Politische Repressionen in Belarus: Angebliche Nächstenliebe

Der belarussische Präsident Lukaschenko will Regimekritikern die Staatsbürgerschaft entziehen. Dies hätte ein Einreiseverbot von 30 Jahren zur Folge.

Präsident Lukaschenko wischt sich mit einem Tuch die Stirne.

Sein Regime steckt viele Oppositionelle ins Gefängniss: Präsident Lukaschenko Foto: Tass/imago

BERLIN taz | Autokratie mit menschlichem Antlitz: Der belarussische Präsident Alexander Lukaschenko scheint sein Herz für inhaftierte Landsleute entdeckt zu haben. Anlässlich des 17. September, des Tags der Einheit des Volkes, stellte er eine Amnestie in Aussicht. „Unser Land ist unter einen beispiellosen Druck des Westens geraten. Doch trotz dieser Bedingungen ist unsere Gesellschaft konsolidiert und vereint“, sagte er dieser Tage laut der staatlichen belarussischen Nachrichtenagentur Belta.

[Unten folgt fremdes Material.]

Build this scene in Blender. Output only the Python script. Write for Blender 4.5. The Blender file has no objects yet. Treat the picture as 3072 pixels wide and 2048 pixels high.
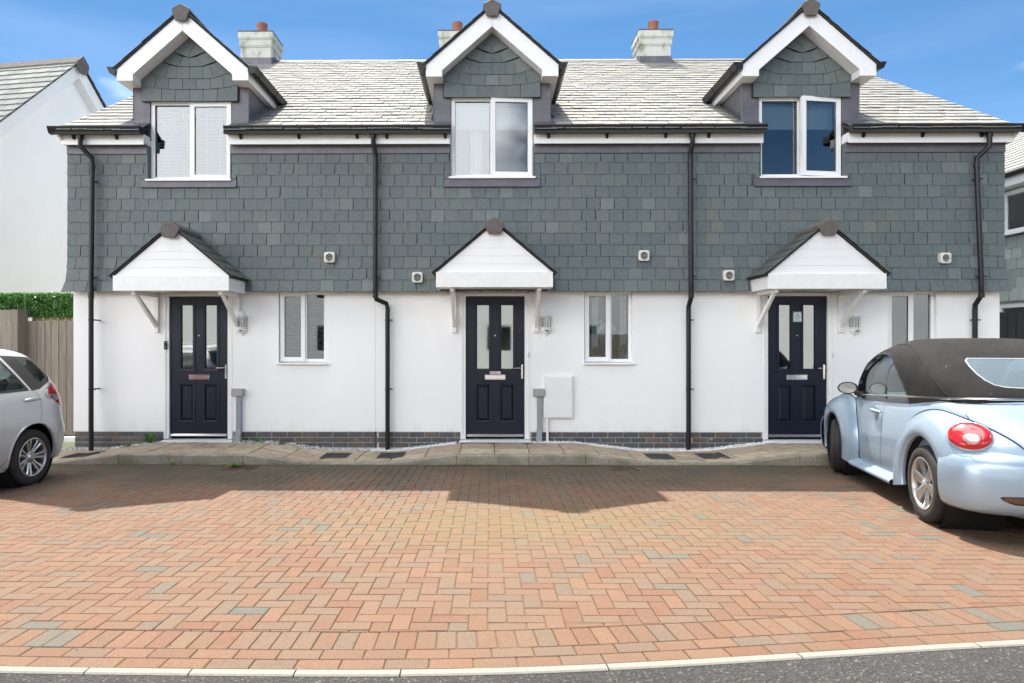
import bpy, bmesh, math, random
from mathutils import Vector, Matrix, noise

random.seed(7)
scene = bpy.context.scene
col = scene.collection
R = math.radians

# ------------------------------------------------------------ camera
cam_d = bpy.data.cameras.new('camera')
cam = bpy.data.objects.new('camera', cam_d)
col.objects.link(cam)
cam.location = (0.0, -9.63, 1.475)
cam.rotation_euler = (R(90), 0, R(0.5))
cam_d.sensor_width = 36.0
cam_d.lens = 23.03
cam_d.shift_x = (66 + 17) / 3072
cam_d.clip_start = 0.05
cam_d.clip_end = 3000
scene.camera = cam

# ------------------------------------------------------------ sky and sun
SUN = Vector((-0.115, 0.543, 1.0)).normalized()
SUN_EL = math.asin(SUN.z)
SUN_AZ = math.atan2(SUN.x, SUN.y)
world = bpy.data.worlds.new("World")
scene.world = world
world.use_nodes = True
wn = world.node_tree
wn.nodes.clear()
w_out = wn.nodes.new('ShaderNodeOutputWorld')
w_bg = wn.nodes.new('ShaderNodeBackground')
sky = wn.nodes.new('ShaderNodeTexSky')
sky.sky_type = 'NISHITA'
sky.sun_disc = False
sky.sun_elevation = SUN_EL
sky.sun_rotation = SUN_AZ
sky.altitude = 0
sky.air_density = 0.58
sky.dust_density = 0.0
sky.ozone_density = 2.0
hsv = wn.nodes.new('ShaderNodeHueSaturation')
hsv.inputs['Hue'].default_value = 0.49
hsv.inputs['Saturation'].default_value = 1.14
hsv.inputs['Value'].default_value = 0.76
# scattered soft white cloud, added as fill light mostly behind the camera
w_tc = wn.nodes.new('ShaderNodeTexCoord')
w_map = wn.nodes.new('ShaderNodeMapping')
w_map.inputs['Scale'].default_value = (1.0, 1.0, 1.8)
w_map.inputs['Location'].default_value = (-0.027102, -6.460850, -16.434503)  # offset picked for a clear view ahead and bright cloud behind
w_noise = wn.nodes.new('ShaderNodeTexNoise')
w_noise.inputs['Scale'].default_value = 0.8
w_noise.inputs['Detail'].default_value = 6.0
w_noise.inputs['Roughness'].default_value = 0.55
w_ramp = wn.nodes.new('ShaderNodeValToRGB')
w_ramp.color_ramp.elements[0].position = 0.495
w_ramp.color_ramp.elements[0].color = (0, 0, 0, 1)
w_ramp.color_ramp.elements[1].position = 0.575
w_ramp.color_ramp.elements[1].color = (1, 1, 1, 1)
w_e = w_ramp.color_ramp.elements.new(0.53)
w_e.color = (0.16, 0.16, 0.16, 1)
w_mix = wn.nodes.new('ShaderNodeMixRGB')
w_mix.inputs['Color2'].default_value = (19.5, 19.5, 19.7, 1)
wn.links.new(sky.outputs['Color'], hsv.inputs['Color'])
wn.links.new(w_tc.outputs['Generated'], w_map.inputs['Vector'])
wn.links.new(w_map.outputs['Vector'], w_noise.inputs['Vector'])
wn.links.new(w_noise.outputs['Fac'], w_ramp.inputs['Fac'])
w_n2 = wn.nodes.new('ShaderNodeTexNoise')      # faint high streaks over all of it
w_n2.inputs['Scale'].default_value = 2.0
w_n2.inputs['Detail'].default_value = 6.0
w_m2 = wn.nodes.new('ShaderNodeMapping')
w_m2.inputs['Scale'].default_value = (1.0, 1.0, 7.0)
w_m2.inputs['Rotation'].default_value = (0.0, R(10), 0.2)
w_r2 = wn.nodes.new('ShaderNodeMapRange')
w_r2.inputs['From Min'].default_value = 0.42
w_r2.inputs['From Max'].default_value = 0.75
w_r2.inputs['To Max'].default_value = 0.022
w_add = wn.nodes.new('ShaderNodeMath'); w_add.operation = 'ADD'; w_add.use_clamp = True
wn.links.new(w_tc.outputs['Generated'], w_m2.inputs['Vector'])
wn.links.new(w_m2.outputs['Vector'], w_n2.inputs['Vector'])
wn.links.new(w_n2.outputs['Fac'], w_r2.inputs['Value'])
wn.links.new(w_ramp.outputs['Color'], w_add.inputs[0])
wn.links.new(w_r2.outputs['Result'], w_add.inputs[1])
wn.links.new(w_add.outputs[0], w_mix.inputs['Fac'])
wn.links.new(hsv.outputs['Color'], w_mix.inputs['Color1'])
wn.links.new(w_mix.outputs['Color'], w_bg.inputs['Color'])
w_bg.inputs['Strength'].default_value = 0.05
wn.links.new(w_bg.outputs['Background'], w_out.inputs['Surface'])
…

Doch die Nächstenliebe hat ihre Grenzen. Die Amnestie betreffe weder „Banditen noch Extremisten“. Jedoch gebe es unter den Verurteilten auch Personen, die zufällig gestolpert seien und unbedeutende Verbrechen begangen hätten. „In den vergangenen zwei Jahren sind wir klüger geworden. Wenn die Betreffenden Buße getan, einen Weg der Besserung eingeschlagen und ihre Schuld vollständig wiedergutgemacht haben, können sie mit Nachsicht behandelt werden.“ Das Amnestie-Projekt müsse auch mit Ver­tre­te­rn der „normalen Opposition“ erörtert werden. Sie seien keine Feinde und sollten ihre Meinung äußern, sagte Lukaschenko.

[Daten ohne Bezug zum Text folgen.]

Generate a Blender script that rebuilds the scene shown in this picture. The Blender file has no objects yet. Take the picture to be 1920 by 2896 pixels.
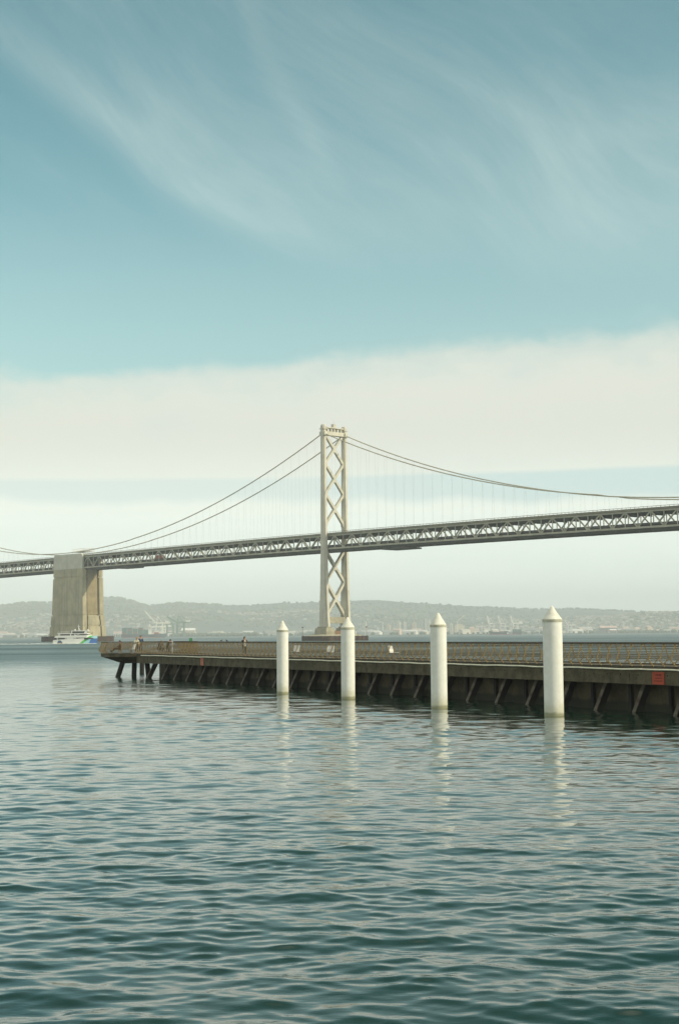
import bpy, bmesh, math, random
import numpy as np
from mathutils import Vector, Matrix, noise as mnoise
random.seed(7); rng = np.random.default_rng(11)
S = bpy.context.scene
COL = S.collection
R = math.radians

# ------------------------------------------------------------------ camera
F = 4022.0                                   # focal length in photo pixels (1920x2896)
PITCH, ROLL, EYE = 4.931, -0.45, 4.3
cd = bpy.data.cameras.new('camera'); cam = bpy.data.objects.new('camera', cd); COL.objects.link(cam)
cd.sensor_fit = 'VERTICAL'; cd.sensor_height = 36.0; cd.lens = F / 2896 * 36.0
cd.clip_start = 0.5; cd.clip_end = 40000
CR = Matrix.Rotation(R(90 + PITCH), 3, 'X') @ Matrix.Rotation(R(ROLL), 3, 'Z')
cam.matrix_world = Matrix.Translation((0, 0, EYE)) @ CR.to_4x4()
S.camera = cam
def ray(x, y): return CR @ Vector(((x - 960) / F, (1448 - y) / F, -1))
def at(x, y, Y):
    d = ray(x, y); return Vector((0, 0, EYE)) + d * (Y / d.y)

# ------------------------------------------------------------------ sun, sky, exposure
SUN_EL = 33.0
sun_h = Vector((.945, -.325)).normalized()
sunv = Vector((sun_h.x * math.cos(R(SUN_EL)), sun_h.y * math.cos(R(SUN_EL)), math.sin(R(SUN_EL))))
sl = bpy.data.lights.new('sun', 'SUN'); sl.energy = 2.75; sl.angle = R(0.6); sl.color = (1.0, .90, .71)
so = bpy.data.objects.new('sun', sl); COL.objects.link(so)
so.rotation_euler = sunv.to_track_quat('Z', 'Y').to_euler()
S.view_settings.view_transform = 'Standard'; S.view_settings.look = 'None'
S.view_settings.exposure = 0.46; S.view_settings.gamma = 1.0
S.render.engine = 'CYCLES'
S.cycles.max_bounces = 6; S.cycles.volume_bounces = 0; S.cycles.use_denoising = True
S.cycles.sample_clamp_indirect = 8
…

Solche Worte überraschen. Bislang werden Oppositionelle in der Regel als Staatsfeinde ge- und behandelt. Sie waren es, die im Sommer 2020 zu Zehntausenden wochenlang gegen die gefälschte Präsidentschaftswahl am 9. August (angeblich stimmten 80 Prozent der Wäh­le­r*in­nen für Lukaschenko) demonstriert hatten. Seitdem ist die belarussische Zivilgesellschaft beispiellosen Repressionen ausgesetzt.

Gesetz in Vorbereitung

Fast täglich gibt es Berichte über vermeintliche Kritiker, die, auch in Zusammenhang mit Russlands Angriffskrieg auf die Ukraine, zu teils hohen Haftstrafen verurteilt werden. Laut Angaben der belarussischen Menschenrechtsorganisation Wjasna (Frühling) sitzen derzeit 1.321 politische Gefangene in Haftanstalten (Stand vom 7. September 2022).

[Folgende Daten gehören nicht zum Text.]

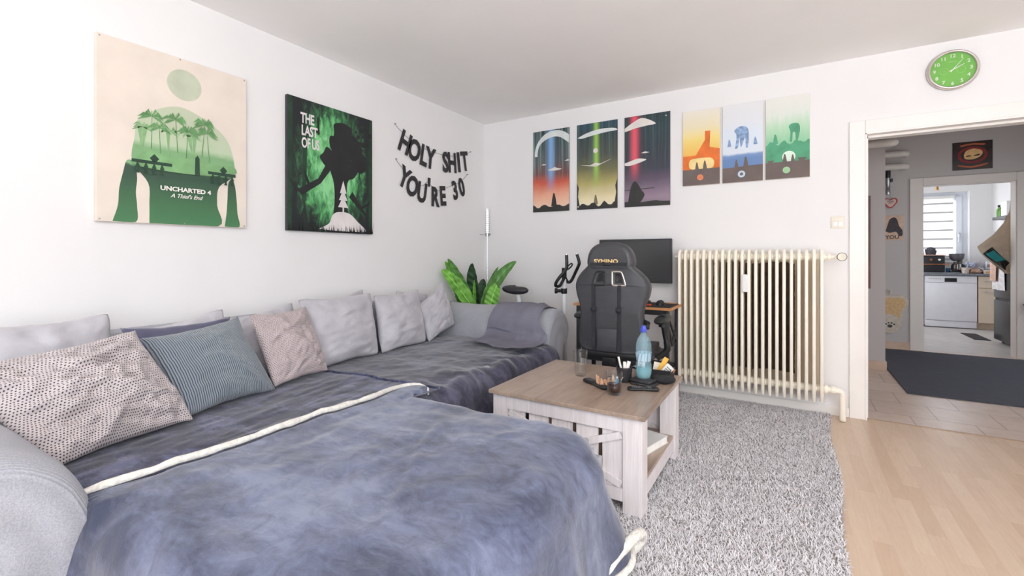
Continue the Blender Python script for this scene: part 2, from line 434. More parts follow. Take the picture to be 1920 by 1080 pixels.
# ------------------------------------------------------------------ fabrics
def cord_mat(name, c, ribs=230.0, axis=0, depth=0.5, var=0.05):
    """ribbed upholstery fabric (axis: 0 ribs change along x, 1 along y, 2 along z)"""
    t = NT(name); v = t.coord(); s3 = t.sep(v)
    w = t.math('SINE', t.math('MULTIPLY', s3[axis], ribs * 2.0))
    n = t.noise(v, 5, 5, .6); fine = t.noise(v, 260, 2)
    a = tuple(x * (1 - var) for x in c); b = tuple(min(255, x * (1 + var)) for x in c)
    col = t.mix(0.12, t.ramp(n, [(0.3, a), (0.7, b)]), t.ramp(fine, [(0.35, (120, 120, 125)), (0.65, (255, 255, 255))]))
    col = t.mix(t.math('MULTIPLY', t.math('SUBTRACT', 1.0, w), .10), col, tuple(x * .6 for x in c))
    t.set(Base_Color=col, Roughness=0.95, Sheen_Weight=0.25, Sheen_Roughness=0.5)
    t.bump(t.math('ADD', w, t.math('MULTIPLY', fine, 1.5)), depth * .35, 0.002)
    return t.m
def plush_mat(name, lo, mid, hi, sc=3.0, stretch=(1, 1, 1), contrast=(0.36, 0.5, 0.62)):
    """velvety fleece: the nap lies in brushed patches of lighter and darker pile"""
    t = NT(name); v = t.coord('Object', stretch, (0, 0, R(25)))
    n = t.noise(v, sc, 7, 0.62, 1.1)
    n2 = t.noise(v, sc * 7, 5, .65, 1.4)
    f = t.math('ADD', t.math('MULTIPLY', n, .72), t.math('MULTIPLY', n2, .28))
    fine = t.noise(t.coord(), 420, 2)
    st = t.noise(t.coord('Object', (3, 26, 3), (0, 0, R(-38))), 1.6, 5, .7, .5)
    f = t.math('ADD', f, t.math('MULTIPLY', t.math('SUBTRACT', st, .5), .09))
    speck = t.ramp(t.noise(t.coord(), 120, 1), [(0.74, (0, 0, 0)), (0.78, (40, 40, 42))])
    col = t.ramp(f, [(contrast[0], lo), (contrast[1], mid), (contrast[2], hi)])
    col = t.mix(1.0, col, speck, 'ADD')
    t.set(Base_Color=col, Roughness=0.9, Sheen_Weight=0.7, Sheen_Roughness=0.35, Sheen_Tint=tuple(min(255, x * 1.2) for x in hi) + ()) if False else t.set(Base_Color=col, Roughness=0.9, Sheen_Weight=0.45, Sheen_Roughness=0.4)
    t.bump(t.math('ADD', fine, t.math('MULTIPLY', n2, 2.0)), .3, .003)
    return t.m
M_sofa = cord_mat('pale grey ribbed upholstery', (164, 166, 175), 470, 0, 1.2)
M_cush = plain('pale grey brushed cushion cover', (186, 184, 190), .95, var=.07, scale=7, bump=.35, bscale=200, Sheen_Weight=.3)
M_light = plush_mat('blue grey fleece', (62, 67, 88), (93, 99, 123), (118, 126, 151), 1.9, (1, 1.3, 1), (.39, .50, .60))
M_dark = plush_mat('dark slate fleece', (32, 35, 56), (50, 54, 80), (90, 94, 126), 3.2, (1, 1.8, 1), (.42, .5, .60))
M_char = plush_mat('charcoal fleece', (46, 46, 62), (66, 66, 84), (92, 92, 112), 2.6, (1, 1.4, 1), (.42, .5, .60))
M_throw = plain('mauve grey cotton throw', (122, 120, 134), .95, var=.05, scale=8, bump=.4, bscale=300)
M_sherpa = plain('cream sherpa fleece', (222, 218, 210), .98, var=.07, scale=60, bump=1.0, bscale=140)

# ------------------------------------------------------------------ corner sofa (seat, back, two rolled arms)
sofa = root('corner_sofa', 'pale grey ribbed fabric corner sofa with rounded rolled arms along the left wall', 'sofa', (0.7, 1.75, 0))
def arm_profile(sgn, y0):
    """closed cross-section in (y, z); sgn is the outward direction"""
    pr = [(0, .04), (-.02, .25), (-.035, .42), (-.03, .52), (.01, .62), (.08, .70), (.17, .735), (.27, .715), (.35, .64), (.37, .55), (.33, .47), (.27, .43), (.25, .36), (.25, .04)]
    out = []
    n = len(pr)
    for i in range(n - 1):
        p0 = pr[max(i - 1, 0)]; p1 = pr[i]; p2 = pr[i + 1]; p3 = pr[min(i + 2, n - 1)]
        for k in range(4):
            t = k / 4
            f = lambda a, b, c, d: .5 * (2 * b + (c - a) * t + (2 * a - 5 * b + 4 * c - d) * t * t + (3 * b - a - 3 * c + d) * t ** 3)
            out.append((f(p0[0], p1[0], p2[0], p3[0]), f(p0[1], p1[1], p2[1], p3[1])))
    out.append(pr[-1])
    return [(y0 + sgn * a, b) for a, b in out]
def make_arm(sgn, y0, x0, x1, bulge=.06, zs=1.0):
    pr = arm_profile(sgn, y0); n = len(pr)
    cy = sum(p[0] for p in pr) / n; cz = .45
    mb = MB(); rings = []
    steps = [(x0 + (x1 - x0) * k / 10, 1.0) for k in range(11)] + [(x1 + bulge * math.sin(a), .80 + .20 * math.cos(a)) for a in [R(q) for q in (15, 30, 45, 60, 75, 90)]]
    vs = []
    for x, s in steps:
        for (y, z) in pr:
            yy = cy + (y - cy) * s; zz = (cz + (z - cz) * s if z > .3 else z) * zs
            w = fbm((x * 3, yy * 5, zz * 5), 3) * .006
            vs.append((x, yy + w, zz + w))
    fs = []
    for i in range(len(steps) - 1):
        for k in range(n):
            k2 = (k + 1) % n
            f = (i * n + k, i * n + k2, (i + 1) * n + k2, (i + 1) * n + k)
            fs.append(f if sgn > 0 else f[::-1])
    fs.append(tuple(range(n))[::-1 if sgn > 0 else 1])
    # rounded front face: inner rings shrinking to a centre point
    last = (len(steps) - 1) * n; o = len(vs); x = steps[-1][0]
    base_ring = [vs[last + k] for k in range(n)]
    c = (x + .012, sum(p[1] for p in base_ring) / n, sum(p[2] for p in base_ring) / n)
    prev = last
    for s in (.8, .5, .2):
        st = len(vs)
        for q in base_ring: vs.append((x + .012 * (1 - s), c[1] + (q[1] - c[1]) * s, c[2] + (q[2] - c[2]) * s))
        for k in range(n):
            k2 = (k + 1) % n; f = (prev + k, prev + k2, st + k2, st + k); fs.append(f if sgn > 0 else f[::-1])
        prev = st
    vs.append(c); ci = len(vs) - 1
    for k in range(n):
        f = (prev + k, prev + (k + 1) % n, ci); fs.append(f if sgn > 0 else f[::-1])
    return mb.add(vs, fs)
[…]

Eine weitaus größere Anzahl hat die Heimat verlassen, um drakonischen Strafen zu entgehen. Mit ihnen will das Lukaschenko-Regime jetzt auf besondere Art und Weise abrechnen. So ist eine Gesetzesänderung in Vorbereitung, wonach Belarussen, die sich im Ausland aufhalten und denen eine Verurteilung wegen extremistischer Tätigkeiten oder Verletzung der Interessen von Belarus droht, die Staatsbürgerschaft entzogen werden kann. Eine entsprechende Entscheidung, die das Staatsoberhaupt trifft, hätte überdies ein Einreiseverbot von bis zu 30 Jahren zur Folge.

„Diese Leute sind uns bekannt, jeder einzelne von ihnen. Sind sie würdig, Staatsbürger von Belarus zu bleiben, wenn sie aus ihrem Heimatland weggelaufen sind und faktisch alle Verbindungen zu ihm abgebrochen haben?“, fragte Lukaschenko.

Als besondere Gruppe haben die belarussischen Behörden dabei Besitzer der „polnischen Karte“ (Karta Polaka) im Blick. Dieses Personaldokument, das seit 2007 existiert, sieht für Ausländer, die sich der polnischen Nation zugehörig fühlen, in Polen besondere Rechte vor. Dazu gehört eine erleichterte Einreise sowie die Gewährung eines Aufenthaltsstatus.